Pero ese Aira visible, el de sus propios libros, existe al lado del invisible. Su voz también es la de un montón de traducciones que realizó, pero nunca la reconocimos como tal. Es uno de esos autores que leímos sin saber que lo leíamos, con su escritura modulando o amplificando la de los otros, vuelta una huella de sombra, aunque él mismo no recordase con demasiado cariño esa labor. “Libros buenos, habré traducido una media docena, cuando dejé de hacerlo profesionalmente, por pedido de algún editor amigo, y por nostalgia de un trabajo que hice durante treinta años. Como lector evito las traducciones; de hecho, el grueso de mis lecturas son en inglés o en francés”, le dijo hace poco a Alan Pauls en una entrevista. 

“Es uno de esos autores que leímos sin saber que lo leíamos, con su escritura modulando o amplificando la de los otros, vuelta una huella de sombra, aunque él mismo no recordase con demasiado cariño esa labor”.

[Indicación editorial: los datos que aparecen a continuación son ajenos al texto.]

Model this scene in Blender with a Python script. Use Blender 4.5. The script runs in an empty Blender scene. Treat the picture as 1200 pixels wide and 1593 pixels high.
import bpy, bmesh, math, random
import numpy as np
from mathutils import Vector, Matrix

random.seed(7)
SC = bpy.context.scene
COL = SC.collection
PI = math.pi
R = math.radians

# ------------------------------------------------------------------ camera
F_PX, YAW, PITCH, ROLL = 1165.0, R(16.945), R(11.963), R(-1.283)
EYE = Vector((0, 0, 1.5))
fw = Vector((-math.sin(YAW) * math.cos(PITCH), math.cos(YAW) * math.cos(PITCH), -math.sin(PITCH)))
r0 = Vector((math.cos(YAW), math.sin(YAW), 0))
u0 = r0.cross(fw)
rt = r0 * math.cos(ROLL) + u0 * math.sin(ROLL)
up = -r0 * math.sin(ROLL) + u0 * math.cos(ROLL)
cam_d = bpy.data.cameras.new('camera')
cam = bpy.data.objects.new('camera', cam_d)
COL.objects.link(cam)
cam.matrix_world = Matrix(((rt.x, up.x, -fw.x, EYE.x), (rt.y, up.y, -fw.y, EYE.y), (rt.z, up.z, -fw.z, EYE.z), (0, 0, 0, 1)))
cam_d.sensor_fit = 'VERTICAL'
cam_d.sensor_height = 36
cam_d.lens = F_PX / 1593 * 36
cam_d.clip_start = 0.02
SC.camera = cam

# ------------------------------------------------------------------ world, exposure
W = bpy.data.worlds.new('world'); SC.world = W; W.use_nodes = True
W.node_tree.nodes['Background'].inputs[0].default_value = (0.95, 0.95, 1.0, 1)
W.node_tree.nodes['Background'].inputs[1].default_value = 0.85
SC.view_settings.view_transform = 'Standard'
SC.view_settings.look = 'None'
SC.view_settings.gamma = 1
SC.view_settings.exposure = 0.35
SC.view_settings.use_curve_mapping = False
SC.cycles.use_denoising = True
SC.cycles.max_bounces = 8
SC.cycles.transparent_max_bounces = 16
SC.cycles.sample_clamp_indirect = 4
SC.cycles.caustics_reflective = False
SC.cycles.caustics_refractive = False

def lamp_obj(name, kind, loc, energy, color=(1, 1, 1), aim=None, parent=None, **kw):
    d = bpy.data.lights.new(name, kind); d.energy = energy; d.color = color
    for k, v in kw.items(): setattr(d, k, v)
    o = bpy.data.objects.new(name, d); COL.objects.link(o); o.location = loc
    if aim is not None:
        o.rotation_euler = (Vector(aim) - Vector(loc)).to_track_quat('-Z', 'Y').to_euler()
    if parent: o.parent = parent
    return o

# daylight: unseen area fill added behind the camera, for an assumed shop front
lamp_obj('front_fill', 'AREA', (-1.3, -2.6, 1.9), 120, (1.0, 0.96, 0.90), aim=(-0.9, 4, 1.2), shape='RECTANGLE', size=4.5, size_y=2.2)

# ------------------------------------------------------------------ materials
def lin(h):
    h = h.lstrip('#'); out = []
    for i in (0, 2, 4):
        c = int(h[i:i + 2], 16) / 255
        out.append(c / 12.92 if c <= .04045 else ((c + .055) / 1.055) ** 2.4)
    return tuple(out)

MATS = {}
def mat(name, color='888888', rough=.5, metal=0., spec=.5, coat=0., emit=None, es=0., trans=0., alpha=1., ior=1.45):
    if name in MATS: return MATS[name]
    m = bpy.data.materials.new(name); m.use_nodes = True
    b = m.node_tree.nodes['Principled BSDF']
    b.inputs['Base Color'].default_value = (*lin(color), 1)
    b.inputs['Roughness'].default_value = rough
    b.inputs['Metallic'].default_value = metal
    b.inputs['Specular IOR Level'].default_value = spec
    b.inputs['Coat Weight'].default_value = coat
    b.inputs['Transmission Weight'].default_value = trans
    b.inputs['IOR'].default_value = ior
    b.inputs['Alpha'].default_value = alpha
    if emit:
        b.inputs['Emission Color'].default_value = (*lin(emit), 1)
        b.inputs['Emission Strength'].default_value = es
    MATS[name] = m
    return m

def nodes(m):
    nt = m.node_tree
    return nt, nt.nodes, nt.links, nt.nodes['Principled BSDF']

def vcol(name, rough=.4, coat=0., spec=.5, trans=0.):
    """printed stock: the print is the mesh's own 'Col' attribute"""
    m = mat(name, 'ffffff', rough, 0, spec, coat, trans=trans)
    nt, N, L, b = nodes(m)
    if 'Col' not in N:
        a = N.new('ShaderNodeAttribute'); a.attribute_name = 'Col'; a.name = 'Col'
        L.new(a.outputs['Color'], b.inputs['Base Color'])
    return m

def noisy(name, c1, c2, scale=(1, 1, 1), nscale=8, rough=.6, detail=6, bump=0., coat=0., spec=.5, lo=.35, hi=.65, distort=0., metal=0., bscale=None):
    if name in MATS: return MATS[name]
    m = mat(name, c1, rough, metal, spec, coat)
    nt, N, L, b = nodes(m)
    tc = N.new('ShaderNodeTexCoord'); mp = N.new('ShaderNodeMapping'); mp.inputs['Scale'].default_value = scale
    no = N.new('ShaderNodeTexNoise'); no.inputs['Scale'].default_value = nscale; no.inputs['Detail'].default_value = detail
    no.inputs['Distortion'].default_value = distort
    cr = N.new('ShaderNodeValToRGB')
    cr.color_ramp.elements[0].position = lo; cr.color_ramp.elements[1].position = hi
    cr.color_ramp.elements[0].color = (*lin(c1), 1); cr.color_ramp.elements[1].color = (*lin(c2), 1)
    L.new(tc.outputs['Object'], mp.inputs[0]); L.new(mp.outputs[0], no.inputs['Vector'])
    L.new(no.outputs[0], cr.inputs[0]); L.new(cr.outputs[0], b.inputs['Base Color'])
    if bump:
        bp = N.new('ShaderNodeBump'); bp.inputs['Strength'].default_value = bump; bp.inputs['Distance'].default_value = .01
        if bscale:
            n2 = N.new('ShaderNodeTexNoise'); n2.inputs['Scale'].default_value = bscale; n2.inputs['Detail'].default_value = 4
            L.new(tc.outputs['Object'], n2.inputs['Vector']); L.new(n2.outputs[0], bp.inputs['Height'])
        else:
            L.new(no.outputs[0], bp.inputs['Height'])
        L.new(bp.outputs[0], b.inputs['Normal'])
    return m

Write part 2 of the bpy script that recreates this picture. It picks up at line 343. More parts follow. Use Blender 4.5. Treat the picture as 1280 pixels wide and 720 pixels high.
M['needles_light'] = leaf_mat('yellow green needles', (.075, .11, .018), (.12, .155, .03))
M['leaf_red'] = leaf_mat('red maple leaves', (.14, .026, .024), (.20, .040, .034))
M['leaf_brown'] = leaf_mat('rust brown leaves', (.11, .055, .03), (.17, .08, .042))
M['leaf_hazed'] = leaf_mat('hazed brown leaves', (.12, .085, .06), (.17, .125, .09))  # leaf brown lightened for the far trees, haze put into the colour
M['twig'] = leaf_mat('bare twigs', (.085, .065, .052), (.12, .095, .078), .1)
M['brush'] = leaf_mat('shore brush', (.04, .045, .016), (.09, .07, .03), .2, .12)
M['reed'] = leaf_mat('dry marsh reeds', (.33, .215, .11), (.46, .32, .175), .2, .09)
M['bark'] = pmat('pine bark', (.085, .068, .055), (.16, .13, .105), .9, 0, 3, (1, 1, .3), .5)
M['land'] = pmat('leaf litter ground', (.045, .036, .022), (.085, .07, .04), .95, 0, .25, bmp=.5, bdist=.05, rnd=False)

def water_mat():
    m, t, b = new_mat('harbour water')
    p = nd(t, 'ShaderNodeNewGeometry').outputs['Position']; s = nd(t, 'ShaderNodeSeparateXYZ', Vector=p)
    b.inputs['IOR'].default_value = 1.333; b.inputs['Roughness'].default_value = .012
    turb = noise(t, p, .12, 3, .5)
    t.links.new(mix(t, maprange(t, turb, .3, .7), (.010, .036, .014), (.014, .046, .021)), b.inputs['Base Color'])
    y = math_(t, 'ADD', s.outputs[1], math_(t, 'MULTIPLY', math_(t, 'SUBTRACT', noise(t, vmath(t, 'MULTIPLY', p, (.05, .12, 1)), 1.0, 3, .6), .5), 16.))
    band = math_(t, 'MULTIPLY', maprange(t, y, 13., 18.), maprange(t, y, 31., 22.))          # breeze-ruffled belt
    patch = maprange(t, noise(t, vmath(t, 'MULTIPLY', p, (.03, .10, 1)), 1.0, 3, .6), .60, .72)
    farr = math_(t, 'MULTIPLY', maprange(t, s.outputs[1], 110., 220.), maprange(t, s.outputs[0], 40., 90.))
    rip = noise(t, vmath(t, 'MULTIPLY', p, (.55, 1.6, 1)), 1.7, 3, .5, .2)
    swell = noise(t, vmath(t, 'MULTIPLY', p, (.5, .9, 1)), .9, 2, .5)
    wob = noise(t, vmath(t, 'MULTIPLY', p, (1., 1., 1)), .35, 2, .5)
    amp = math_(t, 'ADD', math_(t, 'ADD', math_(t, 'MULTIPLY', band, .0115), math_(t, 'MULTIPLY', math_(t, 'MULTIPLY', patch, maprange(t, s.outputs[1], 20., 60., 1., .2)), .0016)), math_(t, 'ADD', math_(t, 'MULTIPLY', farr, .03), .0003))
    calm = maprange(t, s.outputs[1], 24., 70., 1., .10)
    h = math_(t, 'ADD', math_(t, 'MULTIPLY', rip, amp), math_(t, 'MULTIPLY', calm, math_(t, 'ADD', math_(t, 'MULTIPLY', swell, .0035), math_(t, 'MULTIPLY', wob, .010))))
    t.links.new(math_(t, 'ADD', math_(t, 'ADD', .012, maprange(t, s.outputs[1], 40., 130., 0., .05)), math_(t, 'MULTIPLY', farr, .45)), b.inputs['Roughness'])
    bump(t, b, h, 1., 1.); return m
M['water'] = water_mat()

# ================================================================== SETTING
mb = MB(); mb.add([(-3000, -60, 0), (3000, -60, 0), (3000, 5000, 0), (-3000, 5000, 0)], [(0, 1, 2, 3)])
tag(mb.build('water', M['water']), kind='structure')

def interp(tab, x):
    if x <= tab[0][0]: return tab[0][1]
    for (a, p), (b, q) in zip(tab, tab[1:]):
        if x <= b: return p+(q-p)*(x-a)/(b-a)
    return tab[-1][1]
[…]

En cualquier caso esas versiones están ahí. Recuerdo, de modo azaroso, el “Maus” de Art Spiegelman, Jane Austen, Jean Potocki. También varias novelas de Stephen King, entre ellas “Cementerio de animales” (1984) en la edición de Emecé, que leí luego de ver la película una noche en el 13 y que me pareció un relato de horror perfecto y cerrado sobre sí mismo, una novela de cámara de King aunque eso quizás sea una definición más bien inexacta para todo esa historia de violencia familiar, niños muertos y gatos que volvían del otro mundo.

Consigno otro, más improbable aún: “Postales del abismo”, de Carrie Fisher, que circuló a comienzos de los noventa editado por Planeta y recuerdo como un relato impresionante y neurótico pero con un humor espontáneo y muy poca auto indulgencia en sus confesiones familiares. Lo compré en saldo en alguna parte y luego lo presté y lo perdí. Hace poco me acordé de él (y de cómo equilibraba la ligereza con el drama) cuando murió Fisher arriba de un avión, luego de filmar alguna secuela de Star Wars. 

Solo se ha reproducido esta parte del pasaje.